**The problem**
Give the number of lines containing the word "scene" and nothing more.

**Information shown**
+===+

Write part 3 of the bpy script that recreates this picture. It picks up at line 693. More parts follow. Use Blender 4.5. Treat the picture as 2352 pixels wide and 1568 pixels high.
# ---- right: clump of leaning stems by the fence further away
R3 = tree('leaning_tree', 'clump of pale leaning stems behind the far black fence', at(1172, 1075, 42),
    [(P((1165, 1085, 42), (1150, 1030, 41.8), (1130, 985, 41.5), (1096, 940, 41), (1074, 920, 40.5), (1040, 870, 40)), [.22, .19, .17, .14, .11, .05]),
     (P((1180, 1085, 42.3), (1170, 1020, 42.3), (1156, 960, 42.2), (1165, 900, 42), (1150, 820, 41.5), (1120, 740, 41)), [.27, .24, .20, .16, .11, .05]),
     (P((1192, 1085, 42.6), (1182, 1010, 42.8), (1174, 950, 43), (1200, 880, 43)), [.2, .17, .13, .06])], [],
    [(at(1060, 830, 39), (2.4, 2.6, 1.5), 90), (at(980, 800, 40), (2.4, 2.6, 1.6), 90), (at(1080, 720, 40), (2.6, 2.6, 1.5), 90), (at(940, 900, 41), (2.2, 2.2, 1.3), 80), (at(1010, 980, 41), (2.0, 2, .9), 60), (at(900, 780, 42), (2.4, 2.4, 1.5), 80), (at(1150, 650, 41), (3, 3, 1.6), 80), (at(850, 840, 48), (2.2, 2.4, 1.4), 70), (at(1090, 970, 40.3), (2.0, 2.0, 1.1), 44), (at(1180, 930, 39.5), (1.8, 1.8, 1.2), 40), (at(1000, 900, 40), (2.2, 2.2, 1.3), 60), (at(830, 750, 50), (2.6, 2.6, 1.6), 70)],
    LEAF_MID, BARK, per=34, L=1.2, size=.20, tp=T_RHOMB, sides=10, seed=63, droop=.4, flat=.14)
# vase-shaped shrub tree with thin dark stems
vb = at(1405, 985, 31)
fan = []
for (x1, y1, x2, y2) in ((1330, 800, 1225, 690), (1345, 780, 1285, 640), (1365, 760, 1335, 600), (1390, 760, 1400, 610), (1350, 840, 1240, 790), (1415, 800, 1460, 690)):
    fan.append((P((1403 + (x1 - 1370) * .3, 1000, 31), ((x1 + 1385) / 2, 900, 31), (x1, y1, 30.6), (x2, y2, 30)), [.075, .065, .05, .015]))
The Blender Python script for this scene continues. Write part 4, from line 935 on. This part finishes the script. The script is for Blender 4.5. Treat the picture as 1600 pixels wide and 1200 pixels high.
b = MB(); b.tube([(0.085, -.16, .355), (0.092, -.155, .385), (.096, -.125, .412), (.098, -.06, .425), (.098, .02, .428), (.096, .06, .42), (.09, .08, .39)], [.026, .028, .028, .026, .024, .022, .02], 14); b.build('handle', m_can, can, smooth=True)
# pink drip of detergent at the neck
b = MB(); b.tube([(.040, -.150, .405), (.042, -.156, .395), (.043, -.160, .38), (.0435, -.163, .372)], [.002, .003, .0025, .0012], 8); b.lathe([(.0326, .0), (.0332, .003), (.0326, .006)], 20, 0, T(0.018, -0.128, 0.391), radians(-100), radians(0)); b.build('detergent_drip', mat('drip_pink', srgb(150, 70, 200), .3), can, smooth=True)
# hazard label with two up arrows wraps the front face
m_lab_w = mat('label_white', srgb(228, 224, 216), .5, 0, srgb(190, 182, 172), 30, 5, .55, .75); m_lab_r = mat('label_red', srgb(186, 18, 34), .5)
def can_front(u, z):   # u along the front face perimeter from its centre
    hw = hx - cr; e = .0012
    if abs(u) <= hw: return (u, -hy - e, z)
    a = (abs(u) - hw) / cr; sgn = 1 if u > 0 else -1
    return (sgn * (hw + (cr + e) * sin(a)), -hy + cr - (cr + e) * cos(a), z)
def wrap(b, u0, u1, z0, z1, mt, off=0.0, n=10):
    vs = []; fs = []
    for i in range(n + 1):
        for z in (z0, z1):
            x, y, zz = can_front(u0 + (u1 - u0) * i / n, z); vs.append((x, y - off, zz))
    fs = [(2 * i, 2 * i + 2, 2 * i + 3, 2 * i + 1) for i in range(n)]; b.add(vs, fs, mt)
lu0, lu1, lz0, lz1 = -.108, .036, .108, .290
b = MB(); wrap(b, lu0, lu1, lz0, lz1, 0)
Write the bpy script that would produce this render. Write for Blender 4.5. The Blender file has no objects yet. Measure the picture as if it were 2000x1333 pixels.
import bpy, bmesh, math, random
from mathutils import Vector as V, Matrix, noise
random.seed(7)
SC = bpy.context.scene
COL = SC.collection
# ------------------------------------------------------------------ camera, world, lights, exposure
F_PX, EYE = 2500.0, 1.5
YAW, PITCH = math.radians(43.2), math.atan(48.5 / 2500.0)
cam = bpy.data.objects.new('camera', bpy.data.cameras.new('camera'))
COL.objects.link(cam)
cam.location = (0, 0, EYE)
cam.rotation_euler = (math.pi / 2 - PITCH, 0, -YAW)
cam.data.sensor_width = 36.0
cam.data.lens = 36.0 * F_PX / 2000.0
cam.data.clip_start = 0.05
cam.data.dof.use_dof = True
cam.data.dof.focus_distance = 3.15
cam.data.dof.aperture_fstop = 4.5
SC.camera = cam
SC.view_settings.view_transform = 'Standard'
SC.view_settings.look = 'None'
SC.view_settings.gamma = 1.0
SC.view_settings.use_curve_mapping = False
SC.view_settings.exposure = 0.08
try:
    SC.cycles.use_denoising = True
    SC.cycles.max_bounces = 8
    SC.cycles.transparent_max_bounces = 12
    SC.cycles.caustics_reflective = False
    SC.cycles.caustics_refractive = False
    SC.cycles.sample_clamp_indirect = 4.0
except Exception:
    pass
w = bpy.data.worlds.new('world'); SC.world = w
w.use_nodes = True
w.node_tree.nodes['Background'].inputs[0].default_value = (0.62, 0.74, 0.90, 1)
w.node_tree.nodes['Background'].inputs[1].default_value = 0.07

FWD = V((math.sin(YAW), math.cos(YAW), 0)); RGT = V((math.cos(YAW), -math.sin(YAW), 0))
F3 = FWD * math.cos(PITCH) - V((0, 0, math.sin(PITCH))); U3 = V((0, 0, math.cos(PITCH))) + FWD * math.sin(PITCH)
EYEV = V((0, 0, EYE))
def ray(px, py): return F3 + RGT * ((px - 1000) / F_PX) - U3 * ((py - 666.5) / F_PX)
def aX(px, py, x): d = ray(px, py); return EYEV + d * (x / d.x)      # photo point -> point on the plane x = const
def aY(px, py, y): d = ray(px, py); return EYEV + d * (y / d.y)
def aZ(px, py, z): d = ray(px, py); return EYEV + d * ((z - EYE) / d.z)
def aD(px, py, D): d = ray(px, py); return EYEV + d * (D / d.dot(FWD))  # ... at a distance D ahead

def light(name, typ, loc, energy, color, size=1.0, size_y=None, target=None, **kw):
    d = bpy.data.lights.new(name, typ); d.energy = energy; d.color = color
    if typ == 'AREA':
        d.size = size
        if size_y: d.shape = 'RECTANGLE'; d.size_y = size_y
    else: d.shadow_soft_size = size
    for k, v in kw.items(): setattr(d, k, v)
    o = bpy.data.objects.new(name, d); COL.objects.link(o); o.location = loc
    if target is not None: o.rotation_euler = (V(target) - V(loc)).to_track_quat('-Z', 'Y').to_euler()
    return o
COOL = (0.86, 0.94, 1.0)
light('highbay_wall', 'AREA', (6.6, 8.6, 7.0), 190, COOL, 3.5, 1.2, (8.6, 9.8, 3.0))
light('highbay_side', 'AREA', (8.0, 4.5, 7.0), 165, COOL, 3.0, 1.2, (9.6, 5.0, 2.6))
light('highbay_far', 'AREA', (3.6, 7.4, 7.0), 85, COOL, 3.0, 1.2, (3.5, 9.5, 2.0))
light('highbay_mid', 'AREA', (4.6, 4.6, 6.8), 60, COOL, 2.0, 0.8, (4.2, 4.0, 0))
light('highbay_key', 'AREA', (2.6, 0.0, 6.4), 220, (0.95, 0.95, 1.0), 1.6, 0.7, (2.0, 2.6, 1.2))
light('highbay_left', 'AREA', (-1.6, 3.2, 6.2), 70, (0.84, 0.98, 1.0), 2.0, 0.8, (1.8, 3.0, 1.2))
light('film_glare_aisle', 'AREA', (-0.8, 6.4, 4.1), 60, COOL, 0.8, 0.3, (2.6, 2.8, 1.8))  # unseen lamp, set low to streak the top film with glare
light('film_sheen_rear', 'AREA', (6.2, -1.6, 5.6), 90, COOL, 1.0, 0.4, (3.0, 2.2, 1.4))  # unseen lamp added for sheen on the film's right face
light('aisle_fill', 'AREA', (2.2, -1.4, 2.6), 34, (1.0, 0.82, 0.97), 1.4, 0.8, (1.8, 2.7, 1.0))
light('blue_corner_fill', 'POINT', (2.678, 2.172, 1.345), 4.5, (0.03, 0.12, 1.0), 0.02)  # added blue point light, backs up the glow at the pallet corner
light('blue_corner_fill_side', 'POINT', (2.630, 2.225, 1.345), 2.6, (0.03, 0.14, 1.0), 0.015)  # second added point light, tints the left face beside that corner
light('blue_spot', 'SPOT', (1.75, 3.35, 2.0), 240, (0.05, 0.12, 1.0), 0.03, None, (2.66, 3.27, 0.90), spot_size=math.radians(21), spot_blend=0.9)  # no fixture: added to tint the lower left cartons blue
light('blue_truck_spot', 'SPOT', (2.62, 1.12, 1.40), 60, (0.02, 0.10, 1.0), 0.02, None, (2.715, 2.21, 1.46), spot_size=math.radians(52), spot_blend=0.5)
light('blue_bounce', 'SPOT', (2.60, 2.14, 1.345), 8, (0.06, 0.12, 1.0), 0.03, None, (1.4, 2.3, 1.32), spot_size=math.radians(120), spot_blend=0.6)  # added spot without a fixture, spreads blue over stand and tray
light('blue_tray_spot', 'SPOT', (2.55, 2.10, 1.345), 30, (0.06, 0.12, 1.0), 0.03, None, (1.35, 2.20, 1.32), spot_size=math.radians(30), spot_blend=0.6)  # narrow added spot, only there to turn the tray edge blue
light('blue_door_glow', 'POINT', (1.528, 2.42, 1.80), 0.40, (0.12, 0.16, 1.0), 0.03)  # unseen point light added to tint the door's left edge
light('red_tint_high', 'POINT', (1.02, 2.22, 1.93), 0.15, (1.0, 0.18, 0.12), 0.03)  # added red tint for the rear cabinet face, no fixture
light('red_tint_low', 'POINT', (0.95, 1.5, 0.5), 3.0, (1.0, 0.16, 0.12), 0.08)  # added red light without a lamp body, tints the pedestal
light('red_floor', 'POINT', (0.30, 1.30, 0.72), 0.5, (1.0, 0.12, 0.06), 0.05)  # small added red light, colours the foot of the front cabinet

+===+

**Response to this task**
2